=== EXERCISE PROMPT ===
Images should be left out, and everything else in the listing reproduced exactly.

=== INFORMATION SHOWN ===
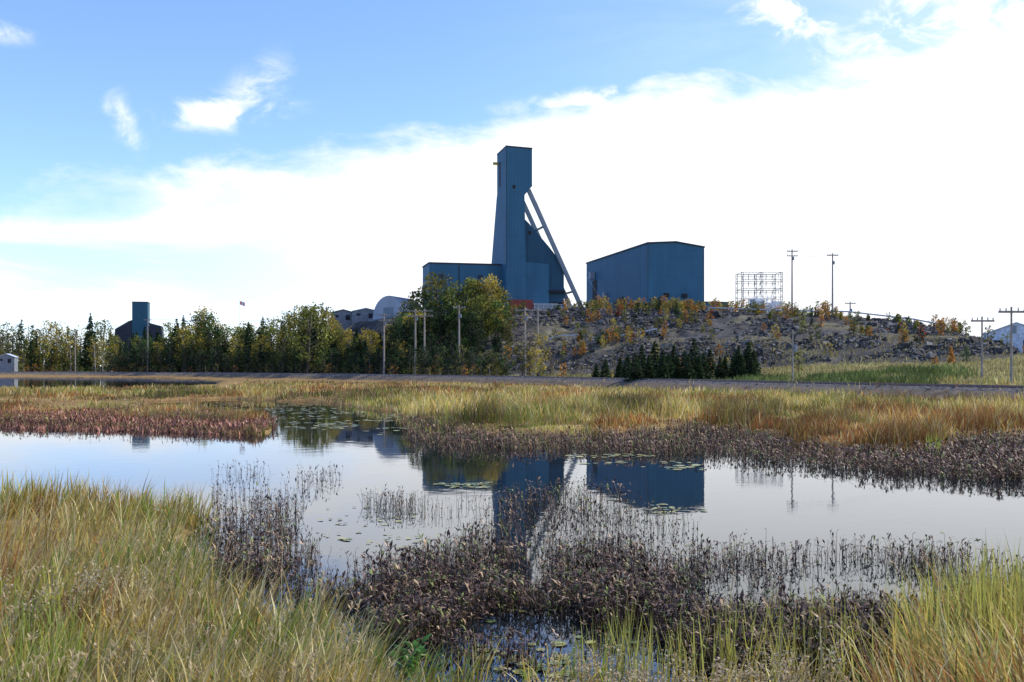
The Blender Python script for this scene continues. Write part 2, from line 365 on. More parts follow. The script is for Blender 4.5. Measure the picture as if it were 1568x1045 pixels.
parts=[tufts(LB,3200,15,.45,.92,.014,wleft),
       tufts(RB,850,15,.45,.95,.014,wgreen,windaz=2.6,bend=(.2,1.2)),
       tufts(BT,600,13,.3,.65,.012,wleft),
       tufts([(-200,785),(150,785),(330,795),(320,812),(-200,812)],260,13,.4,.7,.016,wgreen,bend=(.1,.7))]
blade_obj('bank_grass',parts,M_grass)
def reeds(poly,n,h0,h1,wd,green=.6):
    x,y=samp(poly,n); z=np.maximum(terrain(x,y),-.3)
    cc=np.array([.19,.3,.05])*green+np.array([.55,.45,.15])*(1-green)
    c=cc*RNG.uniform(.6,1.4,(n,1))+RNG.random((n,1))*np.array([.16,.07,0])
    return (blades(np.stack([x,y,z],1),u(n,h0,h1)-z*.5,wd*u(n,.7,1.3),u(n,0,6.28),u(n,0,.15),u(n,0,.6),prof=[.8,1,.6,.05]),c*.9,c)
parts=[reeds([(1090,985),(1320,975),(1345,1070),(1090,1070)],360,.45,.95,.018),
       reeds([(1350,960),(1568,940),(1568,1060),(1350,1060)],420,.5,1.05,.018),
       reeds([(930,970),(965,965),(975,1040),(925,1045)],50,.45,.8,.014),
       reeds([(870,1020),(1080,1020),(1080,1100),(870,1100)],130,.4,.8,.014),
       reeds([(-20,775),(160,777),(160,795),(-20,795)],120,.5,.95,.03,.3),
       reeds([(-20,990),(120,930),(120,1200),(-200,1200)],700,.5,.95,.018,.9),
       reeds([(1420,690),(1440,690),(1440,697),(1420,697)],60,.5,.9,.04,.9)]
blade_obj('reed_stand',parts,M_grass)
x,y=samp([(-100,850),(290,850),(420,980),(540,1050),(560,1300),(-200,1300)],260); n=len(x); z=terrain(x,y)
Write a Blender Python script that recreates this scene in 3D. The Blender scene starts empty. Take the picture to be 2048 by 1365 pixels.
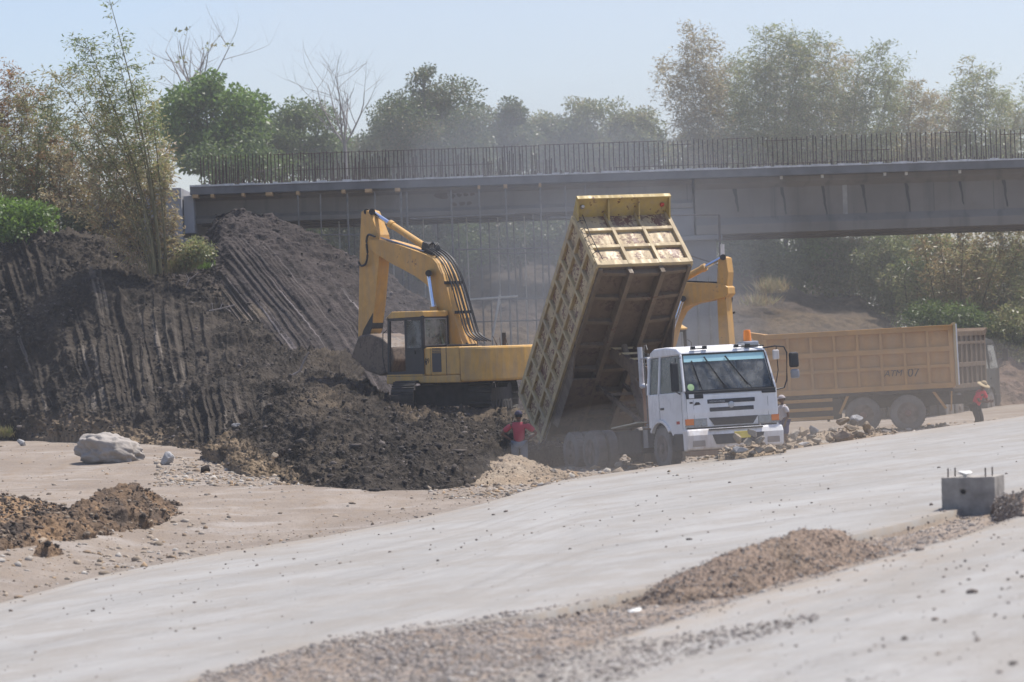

=== TASK RESULT ===
The Blender Python script for this scene continues. Write part 2, from line 365 on. More parts follow. The script is for Blender 4.5. Measure the picture as if it were 1568x1045 pixels.
parts=[tufts(LB,3200,15,.45,.92,.014,wleft),
       tufts(RB,850,15,.45,.95,.014,wgreen,windaz=2.6,bend=(.2,1.2)),
       tufts(BT,600,13,.3,.65,.012,wleft),
       tufts([(-200,785),(150,785),(330,795),(320,812),(-200,812)],260,13,.4,.7,.016,wgreen,bend=(.1,.7))]
blade_obj('bank_grass',parts,M_grass)
def reeds(poly,n,h0,h1,wd,green=.6):
    x,y=samp(poly,n); z=np.maximum(terrain(x,y),-.3)
    cc=np.array([.19,.3,.05])*green+np.array([.55,.45,.15])*(1-green)
    c=cc*RNG.uniform(.6,1.4,(n,1))+RNG.random((n,1))*np.array([.16,.07,0])
    return (blades(np.stack([x,y,z],1),u(n,h0,h1)-z*.5,wd*u(n,.7,1.3),u(n,0,6.28),u(n,0,.15),u(n,0,.6),prof=[.8,1,.6,.05]),c*.9,c)
parts=[reeds([(1090,985),(1320,975),(1345,1070),(1090,1070)],360,.45,.95,.018),
       reeds([(1350,960),(1568,940),(1568,1060),(1350,1060)],420,.5,1.05,.018),
       reeds([(930,970),(965,965),(975,1040),(925,1045)],50,.45,.8,.014),
       reeds([(870,1020),(1080,1020),(1080,1100),(870,1100)],130,.4,.8,.014),
       reeds([(-20,775),(160,777),(160,795),(-20,795)],120,.5,.95,.03,.3),
       reeds([(-20,990),(120,930),(120,1200),(-200,1200)],700,.5,.95,.018,.9),
       reeds([(1420,690),(1440,690),(1440,697),(1420,697)],60,.5,.9,.04,.9)]
blade_obj('reed_stand',parts,M_grass)
x,y=samp([(-100,850),(290,850),(420,980),(540,1050),(560,1300),(-200,1300)],260); n=len(x); z=terrain(x,y)
Write a Blender Python script that recreates this scene in 3D. The Blender scene starts empty. Take the picture to be 2048 by 1365 pixels.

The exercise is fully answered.